History

Gapminder was founded in Stockholm on 25 February 2005 by Ola Rosling, Anna Rosling Rönnlund and Hans Rosling. In 2006, Hans held his first TED talk called, “The best statistics you’ve never seen”. It became one of the most watched TED talks ever, thanks to its unique combination of knowledge testing, animated bubble charts and storytelling about global development.

Those animated bubble charts were created using a software called Trendalyzer, which Gapminder had developed to make global public data understandable. In 2007, Google bought Trendalyzer and the team of developers moved to Google’s headquarters in California. Over three years the team improved the user experience for the search and exploration of global public data.
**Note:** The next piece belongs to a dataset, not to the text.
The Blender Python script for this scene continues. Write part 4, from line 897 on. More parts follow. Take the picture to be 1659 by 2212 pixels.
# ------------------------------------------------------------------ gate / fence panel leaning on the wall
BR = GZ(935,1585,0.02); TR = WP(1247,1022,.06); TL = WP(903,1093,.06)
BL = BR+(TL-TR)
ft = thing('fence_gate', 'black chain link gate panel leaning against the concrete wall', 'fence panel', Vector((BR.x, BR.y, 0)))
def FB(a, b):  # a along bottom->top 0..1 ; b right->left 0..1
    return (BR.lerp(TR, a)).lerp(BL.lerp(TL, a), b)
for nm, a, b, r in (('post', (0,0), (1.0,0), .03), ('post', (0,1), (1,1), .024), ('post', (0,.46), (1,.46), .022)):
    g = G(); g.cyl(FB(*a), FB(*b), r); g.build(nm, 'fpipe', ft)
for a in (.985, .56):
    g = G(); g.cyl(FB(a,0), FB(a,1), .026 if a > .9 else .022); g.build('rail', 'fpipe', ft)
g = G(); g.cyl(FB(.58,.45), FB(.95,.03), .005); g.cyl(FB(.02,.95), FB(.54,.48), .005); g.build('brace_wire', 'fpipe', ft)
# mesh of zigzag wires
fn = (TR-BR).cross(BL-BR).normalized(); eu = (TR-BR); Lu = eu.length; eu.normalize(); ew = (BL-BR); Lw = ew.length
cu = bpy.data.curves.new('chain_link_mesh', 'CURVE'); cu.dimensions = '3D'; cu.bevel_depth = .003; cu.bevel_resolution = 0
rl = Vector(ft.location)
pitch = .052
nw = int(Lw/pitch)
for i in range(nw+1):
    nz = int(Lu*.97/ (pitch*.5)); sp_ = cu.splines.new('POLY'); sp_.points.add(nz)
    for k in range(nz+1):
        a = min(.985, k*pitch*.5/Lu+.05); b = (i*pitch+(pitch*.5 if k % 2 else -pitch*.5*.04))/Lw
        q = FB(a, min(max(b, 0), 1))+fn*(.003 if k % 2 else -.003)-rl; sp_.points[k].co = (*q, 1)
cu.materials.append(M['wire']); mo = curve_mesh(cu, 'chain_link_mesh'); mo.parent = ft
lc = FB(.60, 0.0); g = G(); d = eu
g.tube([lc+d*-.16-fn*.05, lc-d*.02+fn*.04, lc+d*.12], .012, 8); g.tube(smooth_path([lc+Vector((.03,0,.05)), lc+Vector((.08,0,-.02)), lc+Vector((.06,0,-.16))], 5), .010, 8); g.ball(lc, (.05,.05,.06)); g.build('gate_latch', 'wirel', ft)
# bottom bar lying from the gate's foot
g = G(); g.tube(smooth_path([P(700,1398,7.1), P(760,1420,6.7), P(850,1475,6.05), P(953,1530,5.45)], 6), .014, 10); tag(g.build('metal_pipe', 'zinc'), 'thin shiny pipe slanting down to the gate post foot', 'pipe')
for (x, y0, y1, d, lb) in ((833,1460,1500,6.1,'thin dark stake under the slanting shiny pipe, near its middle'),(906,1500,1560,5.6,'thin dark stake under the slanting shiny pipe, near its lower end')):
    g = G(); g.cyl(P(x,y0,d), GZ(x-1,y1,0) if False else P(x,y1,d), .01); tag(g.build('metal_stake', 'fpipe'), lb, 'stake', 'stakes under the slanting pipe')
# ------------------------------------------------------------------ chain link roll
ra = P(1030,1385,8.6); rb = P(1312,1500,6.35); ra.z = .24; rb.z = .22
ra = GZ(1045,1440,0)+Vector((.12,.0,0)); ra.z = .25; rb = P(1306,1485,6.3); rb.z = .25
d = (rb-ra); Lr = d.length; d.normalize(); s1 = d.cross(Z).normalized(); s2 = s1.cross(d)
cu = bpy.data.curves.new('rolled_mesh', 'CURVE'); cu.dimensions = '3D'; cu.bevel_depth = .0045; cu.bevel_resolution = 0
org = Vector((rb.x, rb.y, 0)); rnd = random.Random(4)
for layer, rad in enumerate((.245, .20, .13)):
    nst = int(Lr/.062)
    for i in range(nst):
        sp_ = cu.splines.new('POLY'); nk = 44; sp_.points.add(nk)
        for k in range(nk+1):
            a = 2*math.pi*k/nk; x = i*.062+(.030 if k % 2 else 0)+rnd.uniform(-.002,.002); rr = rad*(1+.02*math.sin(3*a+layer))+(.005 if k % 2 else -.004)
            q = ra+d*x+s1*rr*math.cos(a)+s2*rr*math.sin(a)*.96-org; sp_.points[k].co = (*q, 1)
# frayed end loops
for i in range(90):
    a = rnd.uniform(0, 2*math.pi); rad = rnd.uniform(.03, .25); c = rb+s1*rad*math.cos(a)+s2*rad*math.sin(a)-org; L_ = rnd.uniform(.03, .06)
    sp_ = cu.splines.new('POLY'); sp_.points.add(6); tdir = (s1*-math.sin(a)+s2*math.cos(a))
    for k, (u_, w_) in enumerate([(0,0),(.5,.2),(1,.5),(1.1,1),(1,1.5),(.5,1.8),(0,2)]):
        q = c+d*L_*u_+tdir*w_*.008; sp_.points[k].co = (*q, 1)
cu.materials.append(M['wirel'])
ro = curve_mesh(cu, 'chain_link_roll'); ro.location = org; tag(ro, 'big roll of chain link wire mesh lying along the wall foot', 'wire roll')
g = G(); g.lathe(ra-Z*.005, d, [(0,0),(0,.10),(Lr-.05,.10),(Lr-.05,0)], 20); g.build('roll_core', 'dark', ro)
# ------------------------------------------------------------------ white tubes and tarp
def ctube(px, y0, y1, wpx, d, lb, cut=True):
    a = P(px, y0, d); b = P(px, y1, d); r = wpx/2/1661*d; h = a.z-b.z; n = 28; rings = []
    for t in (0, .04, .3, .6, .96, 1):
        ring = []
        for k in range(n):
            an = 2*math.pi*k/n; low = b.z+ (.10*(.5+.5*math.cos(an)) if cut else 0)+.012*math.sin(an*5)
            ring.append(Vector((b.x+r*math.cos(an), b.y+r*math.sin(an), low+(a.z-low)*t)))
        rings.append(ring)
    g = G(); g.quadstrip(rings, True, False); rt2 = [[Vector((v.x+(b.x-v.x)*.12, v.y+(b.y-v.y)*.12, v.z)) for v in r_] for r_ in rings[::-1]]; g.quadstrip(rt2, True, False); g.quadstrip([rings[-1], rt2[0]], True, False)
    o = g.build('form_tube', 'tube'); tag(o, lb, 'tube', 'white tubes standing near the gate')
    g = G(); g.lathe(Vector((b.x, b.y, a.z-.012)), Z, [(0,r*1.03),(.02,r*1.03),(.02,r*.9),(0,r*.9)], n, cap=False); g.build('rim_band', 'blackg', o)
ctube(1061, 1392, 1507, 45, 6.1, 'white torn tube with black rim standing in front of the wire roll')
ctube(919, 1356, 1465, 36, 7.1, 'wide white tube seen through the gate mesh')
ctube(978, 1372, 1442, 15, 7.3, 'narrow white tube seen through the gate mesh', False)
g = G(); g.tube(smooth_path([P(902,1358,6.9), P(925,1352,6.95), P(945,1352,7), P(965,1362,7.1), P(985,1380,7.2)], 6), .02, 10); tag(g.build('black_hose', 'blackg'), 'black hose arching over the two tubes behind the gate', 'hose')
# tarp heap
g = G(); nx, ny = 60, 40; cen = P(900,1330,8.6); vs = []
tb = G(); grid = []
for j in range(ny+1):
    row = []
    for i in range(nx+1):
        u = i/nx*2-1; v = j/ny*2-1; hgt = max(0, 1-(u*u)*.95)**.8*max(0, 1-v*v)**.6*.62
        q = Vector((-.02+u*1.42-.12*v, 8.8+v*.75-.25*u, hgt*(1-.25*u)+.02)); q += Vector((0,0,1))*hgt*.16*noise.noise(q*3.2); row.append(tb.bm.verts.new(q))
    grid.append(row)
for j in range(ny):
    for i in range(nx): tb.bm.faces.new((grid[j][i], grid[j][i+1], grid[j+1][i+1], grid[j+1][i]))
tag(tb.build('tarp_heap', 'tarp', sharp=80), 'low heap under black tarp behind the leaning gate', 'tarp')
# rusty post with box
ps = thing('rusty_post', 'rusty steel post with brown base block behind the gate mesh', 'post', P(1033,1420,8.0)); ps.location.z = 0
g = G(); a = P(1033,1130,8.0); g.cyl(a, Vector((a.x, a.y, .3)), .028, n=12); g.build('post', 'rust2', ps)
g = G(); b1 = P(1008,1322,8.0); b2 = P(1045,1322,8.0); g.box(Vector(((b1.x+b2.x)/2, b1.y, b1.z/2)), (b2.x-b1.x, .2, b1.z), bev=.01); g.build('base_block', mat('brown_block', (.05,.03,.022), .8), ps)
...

In 2010, Anna and Ola decided to leave Google and return to Gapminder to develop free teaching material. In order to prioritize what content to include, they started the Ignorance Project, in which they measured public knowledge (or rather the lack of knowledge). They soon realized that spreading facts wasn’t enough. The problem was bigger. They discovered that most people had a worldview that was overdramatic and wrong.

To help combat this mass ignorance about the world, Anna, Ola and Hans started writing a book. Factfulness was published in 2018 and has been translated into more than 25 languages. It is a New York Times and Amazon best seller.

Sadly, Hans didn’t live to see the book published. He passed away on 7 February 2017. His drive to educate the public about global development lives on though, with Ola and Anna continuing to lead Gapminder as it finds new ways to promote a fact-based worldview.

Gapminder does not award any grants. It is an operating foundation that provides services as defined by the board, sometimes as collaborative projects with universities, UN organisations, public agencies and non-governmental organisations.

To fulfil our aim, we are currently working on:

  • Creating thousands of questions and testing the general public around the world to identify misconceptions and to find ways to unveil them.
  • Keeping our tools’ statistical content up-to-date and making time series freely available. 
  • Producing educational materials such as videos, presentations, and many types of graphics for everyone to use freely.